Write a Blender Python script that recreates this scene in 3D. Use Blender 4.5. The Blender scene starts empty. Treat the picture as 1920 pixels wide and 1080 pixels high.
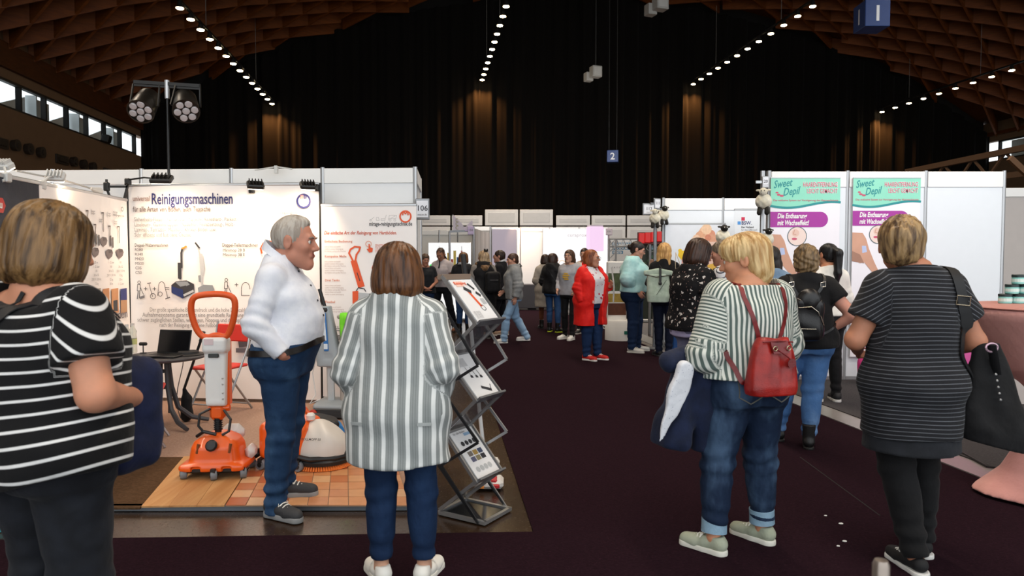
import bpy, math, random
import numpy as np
from mathutils import Vector, Matrix

SC = bpy.context.scene
COL = SC.collection
R = math.radians
rng = random.Random(7)

# ------------------------------------------------------------------ camera
FOC, HOR = 1310.0, 488.0
TP = (540 - HOR) / FOC
PITCH = math.atan(TP)
cam = bpy.data.cameras.new('camera')
cam.sensor_width = 36.0
cam.lens = 36.0 * FOC / 1920.0
cam.clip_start, cam.clip_end = 0.05, 300
camo = bpy.data.objects.new('camera', cam)
COL.objects.link(camo)
CAMZ = 1.5
camo.location = (0, 0, CAMZ)
camo.rotation_euler = (math.pi / 2 - PITCH, 0, 0)
SC.camera = camo
cam.dof.use_dof = True; cam.dof.focus_distance = 6.5; cam.dof.aperture_fstop = 4.0

# ------------------------------------------------------------------ exposure, sky
SC.view_settings.view_transform = 'Standard'
SC.view_settings.look = 'None'
SC.view_settings.exposure = 0.62
SC.view_settings.gamma = 1.0
SC.view_settings.use_curve_mapping = False
SC.cycles.use_denoising = True
SC.cycles.max_bounces = 6
SC.cycles.diffuse_bounces = 3
SC.cycles.glossy_bounces = 3
SC.cycles.transmission_bounces = 4
SC.cycles.caustics_reflective = False
SC.cycles.caustics_refractive = False
world = bpy.data.worlds.new('overcast sky')
SC.world = world
world.use_nodes = True
bg = world.node_tree.nodes['Background']
bg.inputs[0].default_value = (0.93, 0.97, 1.0, 1)      # even overcast daylight
bg.inputs[1].default_value = 1.15

def lamp(name, kind, loc, energy, color, target=None, **kw):
    l = bpy.data.lights.new(name, kind)
    l.energy = energy
    l.color = color
    for a, v in kw.items(): setattr(l, a, v)
    o = bpy.data.objects.new(name, l)
    o.location = loc
    if target is not None:
        d = Vector(target) - Vector(loc)
        o.rotation_euler = d.to_track_quat('-Z', 'Y').to_euler()
    COL.objects.link(o)
    return o

# hall axis: u runs down the hall, v across it
HA = math.atan(160 / FOC)
U = (-math.sin(HA), math.cos(HA)); V = (math.cos(HA), math.sin(HA))
def hall(a, b, z=0.0): return Vector((a * U[0] + b * V[0], a * U[1] + b * V[1], z))
WARM = (1.0, 0.66, 0.36)
# the hall's own rows of lamps, where they run on overhead and behind the photographer
for i, (b, z) in enumerate(((-5.9, 7.5), (2.2, 8.6), (10.9, 8.6), (19.4, 7.7))):
    o = lamp('track_row_light', 'AREA', hall(7, b, z), 260, (1.0, 0.84, 0.66), hall(7, b, 0), shape='RECTANGLE', size=0.3, size_y=16.0, spread=R(120))
    o.rotation_euler = (0, 0, HA)
    o = lamp('track_row_light', 'AREA', hall(21, b, z), 260, (1.0, 0.80, 0.60), hall(21, b, 0), shape='RECTANGLE', size=0.2, size_y=11.0, spread=R(110))
    o.rotation_euler = (0, 0, HA)

# ------------------------------------------------------------------ projecting photograph measurements into the room
def ray(px, py):
    r = (px - 960) / FOC; u = (540 - py) / FOC
    c, s = math.cos(PITCH), math.sin(PITCH)
    return (r, c + u * s, -s + u * c)
def P(px, py, Y):
    d = ray(px, py); t = Y / d[1]
    return Vector((d[0] * t, Y, CAMZ + d[2] * t))
def G(px, py, z=0.0):
    d = ray(px, py); t = (z - CAMZ) / d[2]
    return Vector((d[0] * t, d[1] * t, z))

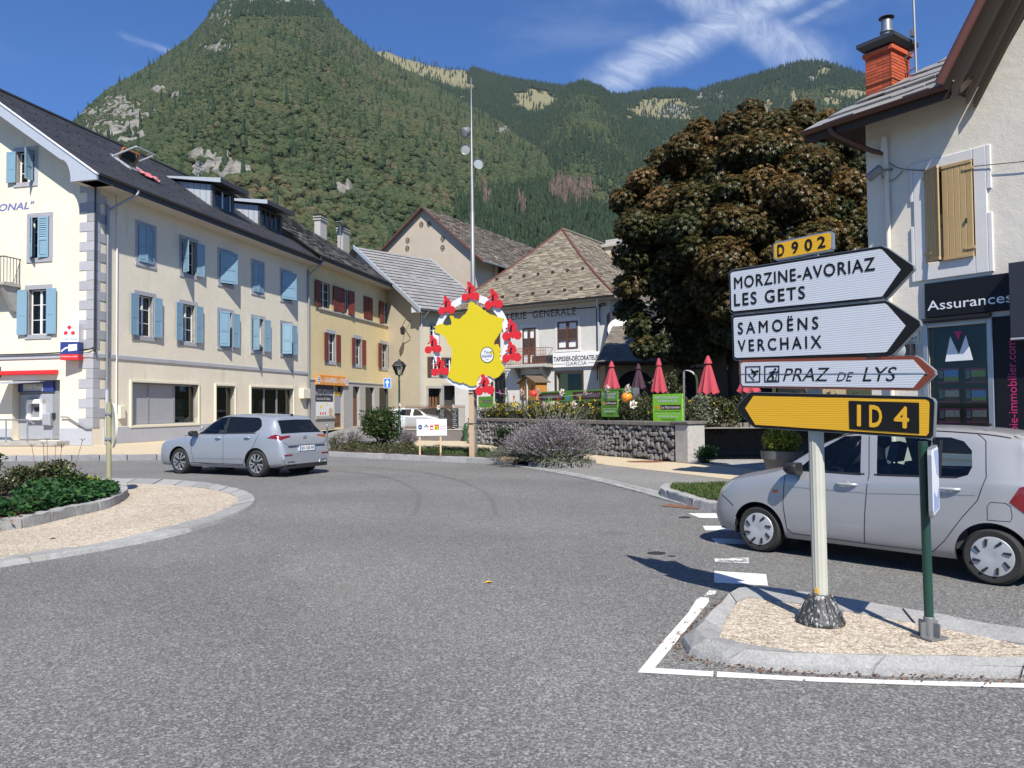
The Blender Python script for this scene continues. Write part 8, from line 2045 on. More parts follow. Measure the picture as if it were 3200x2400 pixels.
****************************************
_Do this_
Print out every entry above without changing a word, and leave out the pictures.

_Finished task_
Write a Blender Python script that recreates this scene in 3D. Use Blender 4.5. The Blender scene starts empty. Treat the picture as 1920 pixels wide and 1080 pixels high.
import bpy, math, random
import numpy as np
from mathutils import Vector, Matrix

SC = bpy.context.scene
COL = SC.collection
R = math.radians
rng = random.Random(7)

# ------------------------------------------------------------------ camera
FOC, HOR = 1310.0, 488.0
TP = (540 - HOR) / FOC
PITCH = math.atan(TP)
cam = bpy.data.cameras.new('camera')
cam.sensor_width = 36.0
cam.lens = 36.0 * FOC / 1920.0
cam.clip_start, cam.clip_end = 0.05, 300
camo = bpy.data.objects.new('camera', cam)
COL.objects.link(camo)
CAMZ = 1.5
camo.location = (0, 0, CAMZ)
camo.rotation_euler = (math.pi / 2 - PITCH, 0, 0)
SC.camera = camo
cam.dof.use_dof = True; cam.dof.focus_distance = 6.5; cam.dof.aperture_fstop = 4.0

# ------------------------------------------------------------------ exposure, sky
SC.view_settings.view_transform = 'Standard'
SC.view_settings.look = 'None'
SC.view_settings.exposure = 0.62
SC.view_settings.gamma = 1.0
SC.view_settings.use_curve_mapping = False
SC.cycles.use_denoising = True
SC.cycles.max_bounces = 6
SC.cycles.diffuse_bounces = 3
SC.cycles.glossy_bounces = 3
SC.cycles.transmission_bounces = 4
SC.cycles.caustics_reflective = False
SC.cycles.caustics_refractive = False
world = bpy.data.worlds.new('overcast sky')
SC.world = world
world.use_nodes = True
bg = world.node_tree.nodes['Background']
bg.inputs[0].default_value = (0.93, 0.97, 1.0, 1)      # even overcast daylight
bg.inputs[1].default_value = 1.15

def lamp(name, kind, loc, energy, color, target=None, **kw):
    l = bpy.data.lights.new(name, kind)
    l.energy = energy
    l.color = color
    for a, v in kw.items(): setattr(l, a, v)
    o = bpy.data.objects.new(name, l)
    o.location = loc
    if target is not None:
        d = Vector(target) - Vector(loc)
        o.rotation_euler = d.to_track_quat('-Z', 'Y').to_euler()
    COL.objects.link(o)
    return o

# hall axis: u runs down the hall, v across it
HA = math.atan(160 / FOC)
U = (-math.sin(HA), math.cos(HA)); V = (math.cos(HA), math.sin(HA))
def hall(a, b, z=0.0): return Vector((a * U[0] + b * V[0], a * U[1] + b * V[1], z))
WARM = (1.0, 0.66, 0.36)
# the hall's own rows of lamps, where they run on overhead and behind the photographer
for i, (b, z) in enumerate(((-5.9, 7.5), (2.2, 8.6), (10.9, 8.6), (19.4, 7.7))):
    o = lamp('track_row_light', 'AREA', hall(7, b, z), 260, (1.0, 0.84, 0.66), hall(7, b, 0), shape='RECTANGLE', size=0.3, size_y=16.0, spread=R(120))
    o.rotation_euler = (0, 0, HA)
    o = lamp('track_row_light', 'AREA', hall(21, b, z), 260, (1.0, 0.80, 0.60), hall(21, b, 0), shape='RECTANGLE', size=0.2, size_y=11.0, spread=R(110))
    o.rotation_euler = (0, 0, HA)

# ------------------------------------------------------------------ projecting photograph measurements into the room
def ray(px, py):
    r = (px - 960) / FOC; u = (540 - py) / FOC
    c, s = math.cos(PITCH), math.sin(PITCH)
    return (r, c + u * s, -s + u * c)
def P(px, py, Y):
    d = ray(px, py); t = Y / d[1]
    return Vector((d[0] * t, Y, CAMZ + d[2] * t))
def G(px, py, z=0.0):
    d = ray(px, py); t = (z - CAMZ) / d[2]
    return Vector((d[0] * t, d[1] * t, z))

The Blender Python script for this scene continues. Write part 8, from line 2045 on. More parts follow. Measure the picture as if it were 3200x2400 pixels.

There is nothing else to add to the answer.